- Information supplied:
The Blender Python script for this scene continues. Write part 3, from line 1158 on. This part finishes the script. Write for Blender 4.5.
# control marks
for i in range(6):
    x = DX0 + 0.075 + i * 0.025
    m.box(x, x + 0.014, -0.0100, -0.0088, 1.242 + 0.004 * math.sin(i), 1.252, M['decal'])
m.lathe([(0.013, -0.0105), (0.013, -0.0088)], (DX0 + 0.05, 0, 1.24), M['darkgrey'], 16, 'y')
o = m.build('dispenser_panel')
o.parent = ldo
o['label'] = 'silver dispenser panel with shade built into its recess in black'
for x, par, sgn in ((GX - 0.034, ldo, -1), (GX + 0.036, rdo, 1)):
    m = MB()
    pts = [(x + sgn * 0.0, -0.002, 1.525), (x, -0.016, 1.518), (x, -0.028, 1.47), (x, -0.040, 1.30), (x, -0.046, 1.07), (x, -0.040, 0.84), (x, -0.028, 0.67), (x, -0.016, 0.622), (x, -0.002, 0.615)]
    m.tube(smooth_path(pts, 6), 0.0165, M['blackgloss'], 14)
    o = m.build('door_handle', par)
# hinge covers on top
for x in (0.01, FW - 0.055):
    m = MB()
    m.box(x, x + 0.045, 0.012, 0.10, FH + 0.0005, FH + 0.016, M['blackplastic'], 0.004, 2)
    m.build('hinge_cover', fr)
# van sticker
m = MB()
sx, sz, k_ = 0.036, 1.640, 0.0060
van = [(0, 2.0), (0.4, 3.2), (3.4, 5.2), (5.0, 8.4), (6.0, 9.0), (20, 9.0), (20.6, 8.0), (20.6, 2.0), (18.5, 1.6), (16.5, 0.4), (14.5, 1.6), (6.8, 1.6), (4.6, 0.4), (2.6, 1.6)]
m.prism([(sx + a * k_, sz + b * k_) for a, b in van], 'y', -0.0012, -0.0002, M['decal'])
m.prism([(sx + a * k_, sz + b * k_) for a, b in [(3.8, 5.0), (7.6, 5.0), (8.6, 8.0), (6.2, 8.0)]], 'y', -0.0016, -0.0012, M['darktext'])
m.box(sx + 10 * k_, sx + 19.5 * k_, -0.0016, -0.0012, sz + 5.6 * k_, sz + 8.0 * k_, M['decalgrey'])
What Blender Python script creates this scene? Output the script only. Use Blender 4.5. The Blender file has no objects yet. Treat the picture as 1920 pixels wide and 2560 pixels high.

- Work to complete: Without changing a word, restate the whole listing.

- Solution to this exercise:
The Blender Python script for this scene continues. Write part 3, from line 1158 on. This part finishes the script. Write for Blender 4.5.
# control marks
for i in range(6):
    x = DX0 + 0.075 + i * 0.025
    m.box(x, x + 0.014, -0.0100, -0.0088, 1.242 + 0.004 * math.sin(i), 1.252, M['decal'])
m.lathe([(0.013, -0.0105), (0.013, -0.0088)], (DX0 + 0.05, 0, 1.24), M['darkgrey'], 16, 'y')
o = m.build('dispenser_panel')
o.parent = ldo
o['label'] = 'silver dispenser panel with shade built into its recess in black'
for x, par, sgn in ((GX - 0.034, ldo, -1), (GX + 0.036, rdo, 1)):
    m = MB()
    pts = [(x + sgn * 0.0, -0.002, 1.525), (x, -0.016, 1.518), (x, -0.028, 1.47), (x, -0.040, 1.30), (x, -0.046, 1.07), (x, -0.040, 0.84), (x, -0.028, 0.67), (x, -0.016, 0.622), (x, -0.002, 0.615)]
    m.tube(smooth_path(pts, 6), 0.0165, M['blackgloss'], 14)
    o = m.build('door_handle', par)
# hinge covers on top
for x in (0.01, FW - 0.055):
    m = MB()
    m.box(x, x + 0.045, 0.012, 0.10, FH + 0.0005, FH + 0.016, M['blackplastic'], 0.004, 2)
    m.build('hinge_cover', fr)
# van sticker
m = MB()
sx, sz, k_ = 0.036, 1.640, 0.0060
van = [(0, 2.0), (0.4, 3.2), (3.4, 5.2), (5.0, 8.4), (6.0, 9.0), (20, 9.0), (20.6, 8.0), (20.6, 2.0), (18.5, 1.6), (16.5, 0.4), (14.5, 1.6), (6.8, 1.6), (4.6, 0.4), (2.6, 1.6)]
m.prism([(sx + a * k_, sz + b * k_) for a, b in van], 'y', -0.0012, -0.0002, M['decal'])
m.prism([(sx + a * k_, sz + b * k_) for a, b in [(3.8, 5.0), (7.6, 5.0), (8.6, 8.0), (6.2, 8.0)]], 'y', -0.0016, -0.0012, M['darktext'])
m.box(sx + 10 * k_, sx + 19.5 * k_, -0.0016, -0.0012, sz + 5.6 * k_, sz + 8.0 * k_, M['decalgrey'])
What Blender Python script creates this scene? Output the script only. Use Blender 4.5. The Blender file has no objects yet. Treat the picture as 1920 pixels wide and 2560 pixels high.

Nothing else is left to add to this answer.